Part of her work these past 14 years has been seeing that the ministry of her department is recognized nationally, so people can be assured of the quality provided here.

“We have developed a quality assurance program that sets us apart from any other non-profit,” Johnston said. “People know that when they give money to Catholic Charities, they are changing lives. We can prove that every single day, with data, with information, with our clients and the stories they tell.”

Since her arrival, Catholic Charities has become accredited with the Council on Accreditation for Family and Children’s Agencies. Its immigration program is also accredited by the Board of Immigration Appeals, U.S. Department of Justice.

Other highlights of Catholic Charities under Johnston’s tenure:

• The reintroduction of an adoption program, for which she credits the groundwork to the late Kelly Richardson;

• The Financial Health Program, including budget counseling, which grew under the direction of Bobbie Lison, who now handles quality assurance for the entire department;

• The Family Strengthening Program. She said the model grew out of looking at the common factors in all the services Catholic Charities provides.

“They’re all about people and families. So we adopted the family strengthening model so people have a model for the delivery of care. … We start from the premise that at the core of everything we do is the family or the individual.”

As she faces retirement, Johnston thinks of her own family. She and her husband, Tom, have five children and seven grandchildren living in California, Minnesota and Illinois. Her family still resides in her native New England, and her oldest sister lives in Alabama. She and Tom — they’ve been married for “38 wonderful years” — also have one great-granddaughter, Ava Marie.

“My life has been very busy,” Johnston admitted. “My kids and my husband will tell you the price that has been paid for that is time lost with family. So (now) doing mindless things like just putting the canoe in the water and taking a stream somewhere is something we’ll look forward to.”

She also plans to read (her favorite author is Servite Sr. Joyce Rupp), volunteer with her parish of St. Bernard in Green Bay, travel with her Civil War history buff husband and complete an oral history of her father’s side of the family.

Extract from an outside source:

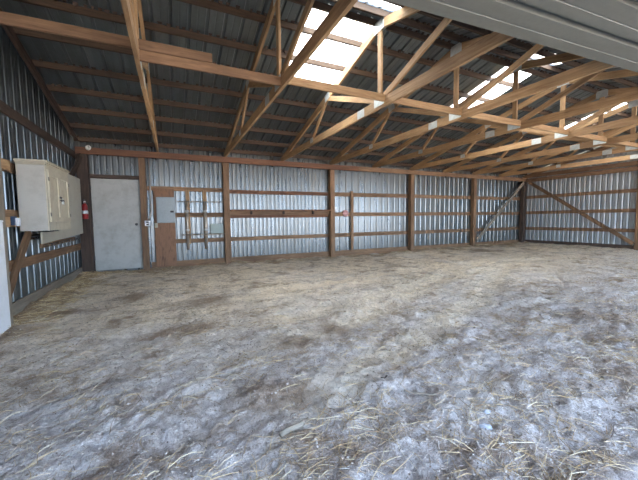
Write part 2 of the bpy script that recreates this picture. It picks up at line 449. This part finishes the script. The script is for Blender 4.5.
# ------------------------------------------------------------------ posts, plates, braces
def post(x, y, z1, label, M=FRAME, w=.14, d=.14, group=None):
    o = board('wooden_post', (x, y, -.12), (x, y, z1), w, d, M, upd=(1, 0, 0)); return tag(o, label, 'post', group)
PYC = YB-.04-.07
TOPB = 2.745
labs = {1: 'brown wooden post right of the pipe rack, at the left end of the double ledge',
        2: 'brown wooden post left of the small round red reflector',
        3: 'brown wooden post in the middle of the plain back wall, right of the reflector',
        4: 'brown wooden post at the foot of the back wall diagonal brace'}
for k in (1, 2, 3, 4):
    post(X0+k*BAY, PYC, TOPB, labs[k], FRAME, .15 if k == 1 else .14)
post(XL+.14, PYC, TOPB, 'dark wooden corner post left of the white door, carrying the red extinguisher', DARKW, .2)
post(-.60, PYC, TOPB, 'brown wooden post forming the right jamb of the white door', FRAME, .13)
post(XR-.13, PYC, TOPB, 'thick dark wooden post in the far right corner of the barn', DARKW, .20)
post(XL+.11, 4.53, roofz(4.53)-.22, 'weathered wooden post on the left wall beside the white board', GREYW, .14)
post(XR-.11, 4.66, roofz(4.66)-.22, 'wooden post on the right end wall at the right edge of the photo', FRAME, .14)
post(XR-.11, .9, roofz(.9)-.22, 'wooden post on the right end wall near the open front', FRAME, .14)
for x, nm in ((XL+.14, 'left front corner'), (4.3, 'open front, beside the raised door'), (8.9, 'open front, right of centre'), (XR-.14, 'right front corner')):
    post(x, YF+.1, TOPB, 'wooden front post of the barn at the '+nm)

o = board('top_beam', (XL+.05, YB-.04-.14-.02, 2.675), (5.2, YB-.04-.14-.02, 2.675), .14, .036, RUSTW); tag(o, 'long red-brown beam along the top of the back wall, left half', 'beam')
o = board('top_beam', (5.2, YB-.2, 2.675), (XR-.05, YB-.2, 2.675), .14, .036, FRAME); tag(o, 'long brown beam along the top of the back wall, right half', 'beam')
o = board('top_beam', (XL+.05, YF+.02, 2.675), (XR-.05, YF+.02, 2.675), .14, .036, FRAME); tag(o, 'long wooden beam across the open front of the barn', 'beam')
o = board('top_beam', (XR-.20, .0, 2.63), (XR-.20, YB-.25, 2.63), .14, .036, FRAME); tag(o, 'wooden beam high along the right end wall', 'beam')
o = board('diagonal_brace', (10.52, YB-.20, .28), (13.28, YB-.20, 2.56), .12, .036, GREYW, upd=(-.6, 0, .7)); tag(o, 'weathered diagonal brace on the back wall rising to the right corner', 'brace')
o = board('diagonal_brace', (XR-.20, 8.05, 2.56), (XR-.20, 4.74, .24), .12, .036, FRAME, upd=(0, .6, .7)); tag(o, 'diagonal brace across the right end wall, sloping down to the right', 'brace')
o = board('diagonal_brace', (XL+.06, 4.66, .14), (XL+.06, 5.56, 1.04), .12, .036, FRAME, upd=(0, -.7, .7)); tag(o, 'short brown diagonal brace on the left wall under the cream cabinet', 'brace')
o = board('knee_brace', (XL+.14, YB-.22, 2.55), (XL+.14, 7.35, 1.98), .13, .036, DARKW, upd=(0, -.5, .8)); tag(o, 'dark knee brace sloping from the back left corner post above the white board', 'brace')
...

“It’s had a great deal of rewarding times and it’s had its degree of anxiety and sleepless nights,” Johnston said. “You know, being entrusted with the lives of others is an incredible responsibility. I take that pretty seriously, as does everybody who works at Catholic Charities. I am very cognizant that I stand on the shoulders of many great people who have served in this capacity.”

She looked around her office, at the file cabinets to be cleaned out and the desk to be cleared.

“The hardest thing now is saying goodbye,” she said.